Hi Dave,
Thanks again. Also, thanks to John for his code which also works after I check the reference to the VBscript Regular Expressions.
Richard
--
RMC,CPA


"Dave Peterson" wrote in message ...
Did you do this portion:

To use it you would need to include a reference to Microsoft VBScript
Regular Expressions 5.5 to your project (tools-reference in the VBA
editor).

Inside the VBE, select your code, then tools|references and scroll down that
list.

"R. Choate" wrote:

Hi John,

I get an error on your code because this apparently isn't in my library. Says "user defined type not defined" and it highlights
your
line "Dim RE As New RegExp"

Any suggestions?

--
RMC,CPA

"John Coleman" wrote in message oups.com...

John Coleman wrote:
R. Choate wrote:
They are all over the place. A stupid data entry person enters everything randomly. The numbers could be anywhere in the
string,
otherwise I would just look for the delimiter. That would be easy. The only constant is that it is always 10
digits...somewhere
in
the string.
--
RMC,CPA


"Toppers" wrote in message ...
Richard,
How are the (numeric) strings delimited e.g. 1234,abc,123456?

"R. Choate" wrote:

I need to find and extract a 10 digit number from a string which might contain more than one numeric string, but there would
only
be
one string of that length. I'm going to have to find out how to do this and then loop through a long list and extract that
number
and place it in the first cell to the right (column B). I've been at this all morning. I'm out of ideas. Surely there is an
easy
way
to do this that I'm just not thinking of. Help !

Thanks in advance !

Richard
--
RMC,CPA


Sounds like a job for Regular Expressions:

Function Extract(S As String) As String
Dim RE As New RegExp
Dim MyMatches As MatchCollection
Dim MyMatch As Match

RE.Pattern = "(?:^|[^0-9])([[0-9]{10})(?:[^0-9]|$)"
Set MyMatches = RE.Execute(S)
If MyMatches.Count = 0 Then
Extract = ""
Else
Set MyMatch = MyMatches(0)
Extract = MyMatch.SubMatches(0)
End If

End Function

This function takes a string which contains a 10 digit number and
returns the first such number (returns it as a string - you could
convert to a number if need just assign it to a variant and then treat
the variant as a number should implicitly cast, with 10 digits you
might have overflow with Long.) It won't return the first 10 digits of
a 15 digit number (say) and seems to work if the number is flush
against either end of the string. It returns the empty string in the
event of no such match. I don't know exactly what your strings look
like so you would need to test the above. For example, you would need
to modify it to accept + or - signs if you need to.

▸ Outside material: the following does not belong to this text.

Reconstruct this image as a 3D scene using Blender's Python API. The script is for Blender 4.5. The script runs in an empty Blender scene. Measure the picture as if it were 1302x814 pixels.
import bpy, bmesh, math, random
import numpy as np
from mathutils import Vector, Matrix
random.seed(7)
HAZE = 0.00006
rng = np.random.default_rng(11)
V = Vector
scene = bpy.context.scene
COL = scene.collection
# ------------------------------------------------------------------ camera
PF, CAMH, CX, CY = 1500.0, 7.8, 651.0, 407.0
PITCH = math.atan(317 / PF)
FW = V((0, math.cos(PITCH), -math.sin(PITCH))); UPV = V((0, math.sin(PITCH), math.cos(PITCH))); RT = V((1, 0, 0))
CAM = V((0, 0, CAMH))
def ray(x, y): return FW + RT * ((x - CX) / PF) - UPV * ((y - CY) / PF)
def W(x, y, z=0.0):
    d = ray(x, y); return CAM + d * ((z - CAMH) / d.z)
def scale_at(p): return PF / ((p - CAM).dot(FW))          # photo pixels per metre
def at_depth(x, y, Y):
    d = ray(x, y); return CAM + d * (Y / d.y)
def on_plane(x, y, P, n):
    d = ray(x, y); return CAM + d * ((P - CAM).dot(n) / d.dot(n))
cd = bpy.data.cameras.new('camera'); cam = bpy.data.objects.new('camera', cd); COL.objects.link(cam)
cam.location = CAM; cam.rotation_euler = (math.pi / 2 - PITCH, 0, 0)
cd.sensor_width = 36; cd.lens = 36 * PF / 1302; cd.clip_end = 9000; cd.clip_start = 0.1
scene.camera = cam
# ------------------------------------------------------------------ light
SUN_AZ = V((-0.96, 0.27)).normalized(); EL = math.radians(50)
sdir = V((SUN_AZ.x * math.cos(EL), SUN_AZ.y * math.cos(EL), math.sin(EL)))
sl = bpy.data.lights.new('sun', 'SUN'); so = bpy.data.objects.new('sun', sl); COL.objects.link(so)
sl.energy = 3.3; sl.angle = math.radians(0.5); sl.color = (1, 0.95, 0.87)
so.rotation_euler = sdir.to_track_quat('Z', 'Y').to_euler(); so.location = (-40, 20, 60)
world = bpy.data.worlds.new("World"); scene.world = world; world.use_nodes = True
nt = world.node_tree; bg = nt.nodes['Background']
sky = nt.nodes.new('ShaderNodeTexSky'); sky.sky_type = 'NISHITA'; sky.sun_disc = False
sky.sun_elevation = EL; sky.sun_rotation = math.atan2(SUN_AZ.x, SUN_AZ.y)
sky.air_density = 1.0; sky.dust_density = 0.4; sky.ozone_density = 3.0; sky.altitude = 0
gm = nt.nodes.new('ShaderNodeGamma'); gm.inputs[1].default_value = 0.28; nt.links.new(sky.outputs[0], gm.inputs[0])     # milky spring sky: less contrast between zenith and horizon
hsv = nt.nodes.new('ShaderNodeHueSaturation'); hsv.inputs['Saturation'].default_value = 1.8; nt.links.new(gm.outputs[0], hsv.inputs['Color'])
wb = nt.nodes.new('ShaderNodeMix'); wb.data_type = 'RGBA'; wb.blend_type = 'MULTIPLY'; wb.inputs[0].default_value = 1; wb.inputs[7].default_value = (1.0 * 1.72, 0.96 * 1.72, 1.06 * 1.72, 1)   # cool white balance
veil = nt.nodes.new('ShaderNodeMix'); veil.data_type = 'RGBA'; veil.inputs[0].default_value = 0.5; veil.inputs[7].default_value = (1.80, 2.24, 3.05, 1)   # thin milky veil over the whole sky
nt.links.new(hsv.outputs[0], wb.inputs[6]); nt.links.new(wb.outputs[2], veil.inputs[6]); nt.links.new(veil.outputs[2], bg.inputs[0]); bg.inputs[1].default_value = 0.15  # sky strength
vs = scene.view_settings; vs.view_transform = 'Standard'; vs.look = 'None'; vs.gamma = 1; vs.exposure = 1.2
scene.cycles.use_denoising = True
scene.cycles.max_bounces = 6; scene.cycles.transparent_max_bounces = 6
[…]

To use it you would need to include a reference to Microsoft VBScript
Regular Expressions 5.5 to your project (tools-reference in the VBA
editor).

Hope that helps

-John Coleman

Somewhat strangely, it seems that a stray [ crept into my code(even
more strangley, the code seems to work nevertheless). In any event, it
should have been:

Function Extract(S As String) As String
Dim RE As New RegExp
Dim MyMatches As MatchCollection
Dim MyMatch As Match

RE.Pattern = "(?:^|[^0-9])([0-9]{10})(?:[^0-9]|$)"
Set MyMatches = RE.Execute(S)
If MyMatches.Count = 0 Then
Extract = ""
Else
Set MyMatch = MyMatches(0)
Extract = MyMatch.SubMatches(0)
End If

End Function

Sorry for any confusion

-John Coleman

--

Dave Peterson